Set problem:
Repeat every line exactly, keeping the pictures out of the copy.

------

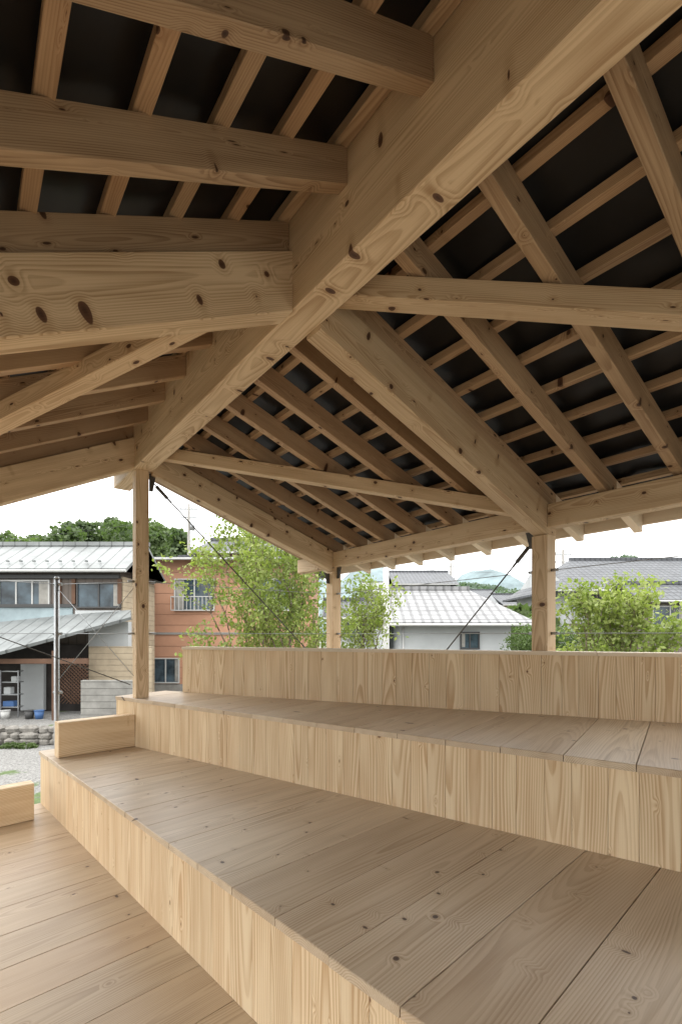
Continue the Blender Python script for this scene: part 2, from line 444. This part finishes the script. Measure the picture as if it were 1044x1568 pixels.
obj('platform_base', [(p.x, p.y, -1.65) for p in pts]+[(p.x, p.y, -.04) for p in pts],
    [tuple(range(n-1, -1, -1)), tuple(range(n, 2*n))]+[(i, (i+1) % n, n+(i+1) % n, n+i) for i in range(n)], M_dark, seat)
# timber kerb blocks on the left end of each tier
def block(na, nb, z):
    m = MB(); a = B0+dB*.345+nB*na; b = B0+dB*.345+nB*nb
    m.beam((a.x, a.y, z), (b.x, b.y, z), (dB.x, dB.y, 0), (0, 0, 1), .12, .285, c=.006, boff=-.2)
    return m.make('timber_kerb_block', W_ris)
kA = hit(B0+dB*.405, nB, A0, dA)
block(.04, kA-.004, .4515); block(-.13, -1.1, .0015)

# ------------------------------------------------------------------ GROUND
v = []; f = []; 
G = -1.65
obj('ground', [(-900, -300, G), (900, -300, G), (900, 1500, G), (-900, 1500, G)], [(0, 1, 2, 3)], M_ground)
boxes('terrace_ground', [(-40, -1.5, 13.75, 60, G-.2, -1.2)], M_ground)
# rubble stone retaining wall
v = []; f = []
def stone(cx, cy, cz, rx, ry, rz):
    n = len(v); k = 7
    for j, ph in enumerate((-1.1, -.45, .25, .95)):
        for i in range(k):
            t = 2*math.pi*i/k
            rr = R.uniform(.85, 1.1)
            v.append((cx+rx*rr*math.cos(t)*math.cos(ph), cy+ry*rr*math.sin(t)*math.cos(ph), cz+rz*math.sin(ph)*1.05))
    for j in range(3):
        for i in range(k): f.append((n+j*k+i, n+j*k+(i+1) % k, n+(j+1)*k+(i+1) % k, n+(j+1)*k+i))
    f.append(tuple(n+i for i in range(k-1, -1, -1))); f.append(tuple(n+3*k+i for i in range(k)))
for row in range(3):
    x = -16.0
    while x < -1.5:
        w = R.uniform(.25, .6); stone(x+w/2, 13.62+R.uniform(-.02, .03), G+.09+row*.17+R.uniform(-.01, .01), w*.6, .16, .125); x += w
obj('stone_retaining_wall', v, f, M_stone)

# ------------------------------------------------------------------ BUILDINGS
def window(par, xc, zc, w, h, y, n=2, fm=None, name='window', rail=False):
    fm = fm or M_frame; t = .05
    bl = [(xc-w/2-t, xc+w/2+t, y-.07, y+.02, zc+h/2, zc+h/2+t), (xc-w/2-t, xc+w/2+t, y-.09, y+.02, zc-h/2-t, zc-h/2),
          (xc-w/2-t, xc-w/2, y-.07, y+.02, zc-h/2, zc+h/2), (xc+w/2, xc+w/2+t, y-.07, y+.02, zc-h/2, zc+h/2)]
    for i in range(1, n): bl.append((xc-w/2+w*i/n-.025, xc-w/2+w*i/n+.025, y-.05, y+.02, zc-h/2, zc+h/2))
    boxes(name+'_frame', bl, fm, par)
    boxes(name+'_glass', [(xc-w/2, xc+w/2, y-.02, y+.03, zc-h/2, zc+h/2)], M_glass, par)
    cw = w*R.uniform(.12, .25); x0 = xc-w/2 if R.random() < .5 else xc+w/2-cw
    boxes(name+'_curtain', [(x0+.01, x0+cw-.01, y-.026, y-.0205, zc-h/2+.03, zc+h/2-.01)], M_curt, par)
    if rail:
        rl = [(xc-w/2-.1, xc+w/2+.1, y-.32, y-.29, zc-.12, zc-.08), (xc-w/2-.1, xc+w/2+.1, y-.32, y-.29, zc-h/2-.05, zc-h/2-.01)]
        k = int(w/.14)
        for i in range(k+1): rl.append((xc-w/2-.1+(w+.2)*i/k-.012, xc-w/2-.1+(w+.2)*i/k+.012, y-.317, y-.293, zc-h/2-.01, zc-.12))
        for sx in (-1, 1): rl.append((xc+sx*(w/2+.1)-.02, xc+sx*(w/2+.1)+.02, y-.29, y, zc-.12, zc-.08))
        boxes(name+'_guard_rail', rl, M_frame, par)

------

Result of the exercise:
Continue the Blender Python script for this scene: part 2, from line 444. This part finishes the script. Measure the picture as if it were 1044x1568 pixels.
obj('platform_base', [(p.x, p.y, -1.65) for p in pts]+[(p.x, p.y, -.04) for p in pts],
    [tuple(range(n-1, -1, -1)), tuple(range(n, 2*n))]+[(i, (i+1) % n, n+(i+1) % n, n+i) for i in range(n)], M_dark, seat)
# timber kerb blocks on the left end of each tier
def block(na, nb, z):
    m = MB(); a = B0+dB*.345+nB*na; b = B0+dB*.345+nB*nb
    m.beam((a.x, a.y, z), (b.x, b.y, z), (dB.x, dB.y, 0), (0, 0, 1), .12, .285, c=.006, boff=-.2)
    return m.make('timber_kerb_block', W_ris)
kA = hit(B0+dB*.405, nB, A0, dA)
block(.04, kA-.004, .4515); block(-.13, -1.1, .0015)

# ------------------------------------------------------------------ GROUND
v = []; f = []; 
G = -1.65
obj('ground', [(-900, -300, G), (900, -300, G), (900, 1500, G), (-900, 1500, G)], [(0, 1, 2, 3)], M_ground)
boxes('terrace_ground', [(-40, -1.5, 13.75, 60, G-.2, -1.2)], M_ground)
# rubble stone retaining wall
v = []; f = []
def stone(cx, cy, cz, rx, ry, rz):
    n = len(v); k = 7
    for j, ph in enumerate((-1.1, -.45, .25, .95)):
        for i in range(k):
            t = 2*math.pi*i/k
            rr = R.uniform(.85, 1.1)
            v.append((cx+rx*rr*math.cos(t)*math.cos(ph), cy+ry*rr*math.sin(t)*math.cos(ph), cz+rz*math.sin(ph)*1.05))
    for j in range(3):
        for i in range(k): f.append((n+j*k+i, n+j*k+(i+1) % k, n+(j+1)*k+(i+1) % k, n+(j+1)*k+i))
    f.append(tuple(n+i for i in range(k-1, -1, -1))); f.append(tuple(n+3*k+i for i in range(k)))
for row in range(3):
    x = -16.0
    while x < -1.5:
        w = R.uniform(.25, .6); stone(x+w/2, 13.62+R.uniform(-.02, .03), G+.09+row*.17+R.uniform(-.01, .01), w*.6, .16, .125); x += w
obj('stone_retaining_wall', v, f, M_stone)

# ------------------------------------------------------------------ BUILDINGS
def window(par, xc, zc, w, h, y, n=2, fm=None, name='window', rail=False):
    fm = fm or M_frame; t = .05
    bl = [(xc-w/2-t, xc+w/2+t, y-.07, y+.02, zc+h/2, zc+h/2+t), (xc-w/2-t, xc+w/2+t, y-.09, y+.02, zc-h/2-t, zc-h/2),
          (xc-w/2-t, xc-w/2, y-.07, y+.02, zc-h/2, zc+h/2), (xc+w/2, xc+w/2+t, y-.07, y+.02, zc-h/2, zc+h/2)]
    for i in range(1, n): bl.append((xc-w/2+w*i/n-.025, xc-w/2+w*i/n+.025, y-.05, y+.02, zc-h/2, zc+h/2))
    boxes(name+'_frame', bl, fm, par)
    boxes(name+'_glass', [(xc-w/2, xc+w/2, y-.02, y+.03, zc-h/2, zc+h/2)], M_glass, par)
    cw = w*R.uniform(.12, .25); x0 = xc-w/2 if R.random() < .5 else xc+w/2-cw
    boxes(name+'_curtain', [(x0+.01, x0+cw-.01, y-.026, y-.0205, zc-h/2+.03, zc+h/2-.01)], M_curt, par)
    if rail:
        rl = [(xc-w/2-.1, xc+w/2+.1, y-.32, y-.29, zc-.12, zc-.08), (xc-w/2-.1, xc+w/2+.1, y-.32, y-.29, zc-h/2-.05, zc-h/2-.01)]
        k = int(w/.14)
        for i in range(k+1): rl.append((xc-w/2-.1+(w+.2)*i/k-.012, xc-w/2-.1+(w+.2)*i/k+.012, y-.317, y-.293, zc-h/2-.01, zc-.12))
        for sx in (-1, 1): rl.append((xc+sx*(w/2+.1)-.02, xc+sx*(w/2+.1)+.02, y-.29, y, zc-.12, zc-.08))
        boxes(name+'_guard_rail', rl, M_frame, par)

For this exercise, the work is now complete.